** START OF STORED DATA **
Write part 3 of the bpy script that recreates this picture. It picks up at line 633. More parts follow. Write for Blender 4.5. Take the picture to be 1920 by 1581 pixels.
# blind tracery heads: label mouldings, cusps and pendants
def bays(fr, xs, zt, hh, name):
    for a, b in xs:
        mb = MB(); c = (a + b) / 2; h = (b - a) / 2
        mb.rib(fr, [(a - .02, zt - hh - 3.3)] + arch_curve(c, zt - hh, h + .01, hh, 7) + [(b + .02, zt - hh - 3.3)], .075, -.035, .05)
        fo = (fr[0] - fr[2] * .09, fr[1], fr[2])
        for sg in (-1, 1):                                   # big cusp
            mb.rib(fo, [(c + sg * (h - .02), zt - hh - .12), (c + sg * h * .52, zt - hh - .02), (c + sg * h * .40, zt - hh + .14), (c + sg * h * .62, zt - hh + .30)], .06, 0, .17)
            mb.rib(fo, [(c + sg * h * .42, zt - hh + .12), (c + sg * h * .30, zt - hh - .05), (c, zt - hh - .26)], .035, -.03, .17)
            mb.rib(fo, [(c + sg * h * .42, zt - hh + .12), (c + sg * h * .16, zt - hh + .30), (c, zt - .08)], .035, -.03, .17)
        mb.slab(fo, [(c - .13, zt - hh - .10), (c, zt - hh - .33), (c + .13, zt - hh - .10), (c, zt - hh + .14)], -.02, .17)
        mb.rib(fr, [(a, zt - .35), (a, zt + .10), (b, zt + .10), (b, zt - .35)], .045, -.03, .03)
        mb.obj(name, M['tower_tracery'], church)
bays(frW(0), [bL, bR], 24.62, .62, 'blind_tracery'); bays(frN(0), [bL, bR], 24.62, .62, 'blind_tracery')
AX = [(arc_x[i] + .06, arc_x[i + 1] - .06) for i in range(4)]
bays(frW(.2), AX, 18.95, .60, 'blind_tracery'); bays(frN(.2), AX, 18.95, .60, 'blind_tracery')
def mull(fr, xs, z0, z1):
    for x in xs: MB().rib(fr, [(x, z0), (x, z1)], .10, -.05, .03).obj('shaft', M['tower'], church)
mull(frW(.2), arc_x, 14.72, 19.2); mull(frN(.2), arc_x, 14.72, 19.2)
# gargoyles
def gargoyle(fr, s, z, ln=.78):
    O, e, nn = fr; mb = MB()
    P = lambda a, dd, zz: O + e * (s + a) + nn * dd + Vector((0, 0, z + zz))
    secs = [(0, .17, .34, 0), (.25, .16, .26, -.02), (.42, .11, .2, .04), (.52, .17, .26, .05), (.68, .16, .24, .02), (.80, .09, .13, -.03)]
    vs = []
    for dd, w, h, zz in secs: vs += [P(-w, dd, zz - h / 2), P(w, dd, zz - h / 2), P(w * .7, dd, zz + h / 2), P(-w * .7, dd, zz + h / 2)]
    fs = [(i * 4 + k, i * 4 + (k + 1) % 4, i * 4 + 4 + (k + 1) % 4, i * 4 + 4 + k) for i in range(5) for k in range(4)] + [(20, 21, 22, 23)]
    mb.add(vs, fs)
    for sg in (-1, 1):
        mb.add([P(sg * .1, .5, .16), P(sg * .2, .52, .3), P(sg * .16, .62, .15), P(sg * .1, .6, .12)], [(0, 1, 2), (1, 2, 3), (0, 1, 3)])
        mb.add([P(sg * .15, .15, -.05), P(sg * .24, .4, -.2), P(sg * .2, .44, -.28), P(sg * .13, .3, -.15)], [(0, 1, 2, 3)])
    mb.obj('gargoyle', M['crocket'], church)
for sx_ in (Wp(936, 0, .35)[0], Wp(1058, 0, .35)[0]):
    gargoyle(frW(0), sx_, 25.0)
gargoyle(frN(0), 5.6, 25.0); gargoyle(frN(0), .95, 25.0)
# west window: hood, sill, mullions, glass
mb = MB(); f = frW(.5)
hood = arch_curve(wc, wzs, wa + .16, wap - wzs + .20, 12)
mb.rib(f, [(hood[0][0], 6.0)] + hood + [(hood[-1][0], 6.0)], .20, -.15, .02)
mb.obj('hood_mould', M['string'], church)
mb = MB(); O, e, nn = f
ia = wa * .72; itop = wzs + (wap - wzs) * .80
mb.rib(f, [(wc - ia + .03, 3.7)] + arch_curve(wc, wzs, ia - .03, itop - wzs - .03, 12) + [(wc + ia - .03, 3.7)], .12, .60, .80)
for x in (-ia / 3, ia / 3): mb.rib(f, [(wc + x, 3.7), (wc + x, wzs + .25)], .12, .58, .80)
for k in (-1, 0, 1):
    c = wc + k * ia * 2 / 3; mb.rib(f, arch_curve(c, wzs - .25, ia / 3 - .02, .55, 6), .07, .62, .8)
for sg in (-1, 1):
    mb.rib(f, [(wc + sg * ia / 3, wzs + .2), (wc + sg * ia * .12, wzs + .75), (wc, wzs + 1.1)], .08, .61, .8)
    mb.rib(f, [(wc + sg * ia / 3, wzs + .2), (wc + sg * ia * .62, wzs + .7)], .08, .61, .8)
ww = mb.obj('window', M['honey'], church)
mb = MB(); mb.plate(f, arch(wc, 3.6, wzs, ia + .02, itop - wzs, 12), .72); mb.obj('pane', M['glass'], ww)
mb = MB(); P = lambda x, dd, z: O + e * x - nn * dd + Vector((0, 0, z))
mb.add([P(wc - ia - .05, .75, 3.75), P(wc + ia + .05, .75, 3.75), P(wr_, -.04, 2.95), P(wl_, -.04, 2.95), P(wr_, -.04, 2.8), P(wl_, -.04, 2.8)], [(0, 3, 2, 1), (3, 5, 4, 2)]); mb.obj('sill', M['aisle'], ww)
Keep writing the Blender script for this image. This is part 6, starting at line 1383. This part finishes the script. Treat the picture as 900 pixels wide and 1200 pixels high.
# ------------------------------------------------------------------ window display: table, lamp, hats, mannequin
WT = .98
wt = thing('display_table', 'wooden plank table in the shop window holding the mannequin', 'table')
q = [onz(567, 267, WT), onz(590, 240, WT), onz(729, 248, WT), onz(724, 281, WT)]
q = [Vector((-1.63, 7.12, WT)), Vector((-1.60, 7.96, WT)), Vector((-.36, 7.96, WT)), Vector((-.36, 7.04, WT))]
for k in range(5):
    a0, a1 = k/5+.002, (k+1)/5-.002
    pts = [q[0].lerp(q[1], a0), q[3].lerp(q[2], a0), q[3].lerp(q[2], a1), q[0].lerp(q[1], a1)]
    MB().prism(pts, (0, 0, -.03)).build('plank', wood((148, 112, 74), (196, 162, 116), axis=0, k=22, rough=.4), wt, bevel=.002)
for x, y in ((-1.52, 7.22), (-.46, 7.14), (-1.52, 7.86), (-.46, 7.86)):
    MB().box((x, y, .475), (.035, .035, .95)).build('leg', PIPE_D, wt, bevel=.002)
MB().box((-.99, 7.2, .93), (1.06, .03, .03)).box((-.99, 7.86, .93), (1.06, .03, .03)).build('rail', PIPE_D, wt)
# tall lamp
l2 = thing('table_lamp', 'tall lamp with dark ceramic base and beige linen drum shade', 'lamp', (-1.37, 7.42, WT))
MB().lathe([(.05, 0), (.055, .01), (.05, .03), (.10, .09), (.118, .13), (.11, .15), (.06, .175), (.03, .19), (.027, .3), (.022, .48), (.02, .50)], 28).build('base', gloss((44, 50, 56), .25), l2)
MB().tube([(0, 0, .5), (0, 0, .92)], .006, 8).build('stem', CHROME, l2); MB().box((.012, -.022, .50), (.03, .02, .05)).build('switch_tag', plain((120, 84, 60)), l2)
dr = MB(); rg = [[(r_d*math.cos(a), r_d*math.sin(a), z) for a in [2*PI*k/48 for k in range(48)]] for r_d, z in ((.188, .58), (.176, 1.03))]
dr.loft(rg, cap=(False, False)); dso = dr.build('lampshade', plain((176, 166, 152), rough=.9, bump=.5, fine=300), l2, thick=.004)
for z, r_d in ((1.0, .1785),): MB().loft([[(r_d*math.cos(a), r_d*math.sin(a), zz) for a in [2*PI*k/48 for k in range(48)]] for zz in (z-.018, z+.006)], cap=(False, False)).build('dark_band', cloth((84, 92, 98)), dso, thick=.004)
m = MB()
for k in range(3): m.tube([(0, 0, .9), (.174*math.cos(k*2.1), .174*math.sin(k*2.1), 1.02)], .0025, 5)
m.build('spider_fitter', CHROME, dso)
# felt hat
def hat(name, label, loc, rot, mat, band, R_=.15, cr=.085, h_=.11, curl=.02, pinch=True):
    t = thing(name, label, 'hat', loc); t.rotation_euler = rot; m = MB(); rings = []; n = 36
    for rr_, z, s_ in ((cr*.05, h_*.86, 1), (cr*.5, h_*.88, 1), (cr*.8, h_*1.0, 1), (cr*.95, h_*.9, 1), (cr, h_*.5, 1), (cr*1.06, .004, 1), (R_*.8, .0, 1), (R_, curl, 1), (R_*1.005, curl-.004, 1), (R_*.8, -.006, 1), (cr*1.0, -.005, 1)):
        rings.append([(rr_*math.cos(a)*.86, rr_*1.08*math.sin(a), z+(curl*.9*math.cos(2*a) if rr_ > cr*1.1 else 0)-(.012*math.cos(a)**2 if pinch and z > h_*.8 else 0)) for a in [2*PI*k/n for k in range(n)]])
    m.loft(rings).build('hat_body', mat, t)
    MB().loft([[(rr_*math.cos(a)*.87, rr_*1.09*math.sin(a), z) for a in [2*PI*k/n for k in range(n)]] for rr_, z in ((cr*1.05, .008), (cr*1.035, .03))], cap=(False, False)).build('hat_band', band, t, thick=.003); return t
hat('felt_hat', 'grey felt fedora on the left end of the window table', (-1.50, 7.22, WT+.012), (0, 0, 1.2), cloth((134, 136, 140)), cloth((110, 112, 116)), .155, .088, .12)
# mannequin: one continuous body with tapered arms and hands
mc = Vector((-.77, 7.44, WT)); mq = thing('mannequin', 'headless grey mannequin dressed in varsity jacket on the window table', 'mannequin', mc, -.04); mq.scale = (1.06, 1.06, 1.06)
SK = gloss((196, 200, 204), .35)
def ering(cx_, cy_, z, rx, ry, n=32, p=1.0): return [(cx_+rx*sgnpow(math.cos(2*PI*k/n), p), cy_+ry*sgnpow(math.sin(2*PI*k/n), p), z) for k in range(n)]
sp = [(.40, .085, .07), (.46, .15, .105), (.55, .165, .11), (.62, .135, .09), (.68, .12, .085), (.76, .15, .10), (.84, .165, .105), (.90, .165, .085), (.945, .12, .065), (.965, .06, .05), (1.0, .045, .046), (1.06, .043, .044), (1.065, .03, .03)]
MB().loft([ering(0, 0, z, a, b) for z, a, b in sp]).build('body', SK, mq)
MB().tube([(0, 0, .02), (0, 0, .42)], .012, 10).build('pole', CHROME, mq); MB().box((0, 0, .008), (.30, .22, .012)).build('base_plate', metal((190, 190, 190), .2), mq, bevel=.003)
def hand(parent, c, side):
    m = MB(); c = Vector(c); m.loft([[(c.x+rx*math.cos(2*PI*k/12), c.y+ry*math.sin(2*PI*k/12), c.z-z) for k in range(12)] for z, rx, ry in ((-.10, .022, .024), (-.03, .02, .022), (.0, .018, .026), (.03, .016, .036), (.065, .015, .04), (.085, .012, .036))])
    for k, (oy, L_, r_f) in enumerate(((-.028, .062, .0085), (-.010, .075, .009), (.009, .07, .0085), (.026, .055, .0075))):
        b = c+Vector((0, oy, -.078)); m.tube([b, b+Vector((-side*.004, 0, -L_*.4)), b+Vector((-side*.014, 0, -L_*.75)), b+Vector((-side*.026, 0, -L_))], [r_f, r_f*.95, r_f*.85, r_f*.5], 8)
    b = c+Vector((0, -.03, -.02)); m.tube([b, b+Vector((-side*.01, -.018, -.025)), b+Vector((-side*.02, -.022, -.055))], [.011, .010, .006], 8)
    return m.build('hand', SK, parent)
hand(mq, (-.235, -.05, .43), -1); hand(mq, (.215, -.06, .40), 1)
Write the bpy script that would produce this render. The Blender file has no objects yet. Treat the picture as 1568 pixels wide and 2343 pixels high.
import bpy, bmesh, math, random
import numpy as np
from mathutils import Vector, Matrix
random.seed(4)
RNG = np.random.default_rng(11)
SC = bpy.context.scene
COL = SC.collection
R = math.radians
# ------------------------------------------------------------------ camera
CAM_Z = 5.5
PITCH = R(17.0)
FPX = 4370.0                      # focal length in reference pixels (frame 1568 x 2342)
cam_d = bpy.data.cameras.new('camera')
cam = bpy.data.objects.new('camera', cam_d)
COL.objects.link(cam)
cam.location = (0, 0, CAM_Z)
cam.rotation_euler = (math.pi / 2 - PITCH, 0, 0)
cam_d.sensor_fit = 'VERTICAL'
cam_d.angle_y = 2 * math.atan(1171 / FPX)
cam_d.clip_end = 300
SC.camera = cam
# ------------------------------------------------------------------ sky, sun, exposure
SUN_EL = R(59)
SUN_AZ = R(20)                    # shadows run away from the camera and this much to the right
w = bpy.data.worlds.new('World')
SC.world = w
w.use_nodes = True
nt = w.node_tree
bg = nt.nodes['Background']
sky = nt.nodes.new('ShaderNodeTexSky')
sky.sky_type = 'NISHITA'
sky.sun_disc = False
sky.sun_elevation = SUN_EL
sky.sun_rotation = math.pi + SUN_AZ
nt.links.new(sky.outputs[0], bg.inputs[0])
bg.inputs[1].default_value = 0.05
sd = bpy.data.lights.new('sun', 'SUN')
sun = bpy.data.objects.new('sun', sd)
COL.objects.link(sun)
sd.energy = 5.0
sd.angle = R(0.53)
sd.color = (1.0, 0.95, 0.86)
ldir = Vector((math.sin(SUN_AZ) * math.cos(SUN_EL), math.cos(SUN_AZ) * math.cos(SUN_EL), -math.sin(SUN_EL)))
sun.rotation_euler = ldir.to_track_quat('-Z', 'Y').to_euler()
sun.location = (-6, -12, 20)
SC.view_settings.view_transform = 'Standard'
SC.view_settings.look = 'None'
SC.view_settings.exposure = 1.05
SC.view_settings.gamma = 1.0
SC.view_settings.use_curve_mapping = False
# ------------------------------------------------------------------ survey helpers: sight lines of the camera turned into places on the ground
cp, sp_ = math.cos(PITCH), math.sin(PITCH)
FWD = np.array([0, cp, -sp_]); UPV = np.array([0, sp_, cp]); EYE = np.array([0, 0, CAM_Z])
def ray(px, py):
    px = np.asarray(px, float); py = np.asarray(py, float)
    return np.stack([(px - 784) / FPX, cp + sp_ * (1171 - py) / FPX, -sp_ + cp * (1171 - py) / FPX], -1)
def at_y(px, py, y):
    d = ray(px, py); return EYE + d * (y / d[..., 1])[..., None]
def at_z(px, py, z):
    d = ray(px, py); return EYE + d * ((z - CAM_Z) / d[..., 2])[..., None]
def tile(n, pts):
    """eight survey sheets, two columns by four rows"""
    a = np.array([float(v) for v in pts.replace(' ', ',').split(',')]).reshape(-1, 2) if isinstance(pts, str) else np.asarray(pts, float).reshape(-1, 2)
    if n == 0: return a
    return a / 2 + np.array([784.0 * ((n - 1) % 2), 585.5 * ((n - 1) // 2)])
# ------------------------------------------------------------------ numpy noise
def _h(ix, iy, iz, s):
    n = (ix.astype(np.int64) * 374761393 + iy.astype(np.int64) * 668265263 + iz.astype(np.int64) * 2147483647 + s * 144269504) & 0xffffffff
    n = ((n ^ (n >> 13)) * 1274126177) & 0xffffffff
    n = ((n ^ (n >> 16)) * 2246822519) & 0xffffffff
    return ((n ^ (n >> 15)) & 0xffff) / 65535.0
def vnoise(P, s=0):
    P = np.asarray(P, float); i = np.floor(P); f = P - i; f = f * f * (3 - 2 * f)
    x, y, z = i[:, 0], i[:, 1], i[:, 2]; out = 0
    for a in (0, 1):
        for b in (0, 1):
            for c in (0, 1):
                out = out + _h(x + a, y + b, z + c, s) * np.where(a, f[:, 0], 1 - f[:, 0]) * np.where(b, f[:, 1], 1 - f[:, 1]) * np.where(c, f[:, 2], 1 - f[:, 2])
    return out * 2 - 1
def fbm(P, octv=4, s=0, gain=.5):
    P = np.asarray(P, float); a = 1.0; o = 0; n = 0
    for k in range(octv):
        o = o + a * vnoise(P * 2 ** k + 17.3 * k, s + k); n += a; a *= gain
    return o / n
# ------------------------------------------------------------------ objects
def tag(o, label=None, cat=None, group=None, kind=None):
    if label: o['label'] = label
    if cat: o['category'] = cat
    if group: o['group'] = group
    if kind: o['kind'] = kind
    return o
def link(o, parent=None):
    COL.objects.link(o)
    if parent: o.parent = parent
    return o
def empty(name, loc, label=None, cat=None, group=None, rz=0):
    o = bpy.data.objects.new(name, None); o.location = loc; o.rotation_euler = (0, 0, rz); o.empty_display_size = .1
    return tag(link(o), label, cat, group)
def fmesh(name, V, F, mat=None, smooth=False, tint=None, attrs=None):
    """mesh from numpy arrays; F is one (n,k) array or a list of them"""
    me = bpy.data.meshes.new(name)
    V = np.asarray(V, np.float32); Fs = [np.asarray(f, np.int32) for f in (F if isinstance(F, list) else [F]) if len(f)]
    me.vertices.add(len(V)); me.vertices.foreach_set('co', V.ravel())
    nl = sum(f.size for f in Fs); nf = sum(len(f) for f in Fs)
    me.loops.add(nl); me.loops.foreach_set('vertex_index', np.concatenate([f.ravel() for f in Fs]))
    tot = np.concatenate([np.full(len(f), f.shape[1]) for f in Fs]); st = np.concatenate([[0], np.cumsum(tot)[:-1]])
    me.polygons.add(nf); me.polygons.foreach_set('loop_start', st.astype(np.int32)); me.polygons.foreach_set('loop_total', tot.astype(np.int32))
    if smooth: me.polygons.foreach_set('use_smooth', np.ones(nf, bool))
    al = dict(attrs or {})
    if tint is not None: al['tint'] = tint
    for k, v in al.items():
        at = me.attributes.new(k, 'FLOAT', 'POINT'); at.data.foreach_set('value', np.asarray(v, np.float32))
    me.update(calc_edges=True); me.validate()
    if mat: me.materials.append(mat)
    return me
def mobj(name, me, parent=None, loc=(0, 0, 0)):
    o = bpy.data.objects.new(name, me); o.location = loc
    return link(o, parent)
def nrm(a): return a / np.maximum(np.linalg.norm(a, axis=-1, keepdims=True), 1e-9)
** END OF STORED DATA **
• _TASK OBJECTIVE_
Identify each line in the records above that contains the word "script", and copy it out in full.

• _TASK RESULT_
Write part 3 of the bpy script that recreates this picture. It picks up at line 633. More parts follow. Write for Blender 4.5. Take the picture to be 1920 by 1581 pixels.
Keep writing the Blender script for this image. This is part 6, starting at line 1383. This part finishes the script. Treat the picture as 900 pixels wide and 1200 pixels high.
Write the bpy script that would produce this render. The Blender file has no objects yet. Treat the picture as 1568 pixels wide and 2343 pixels high.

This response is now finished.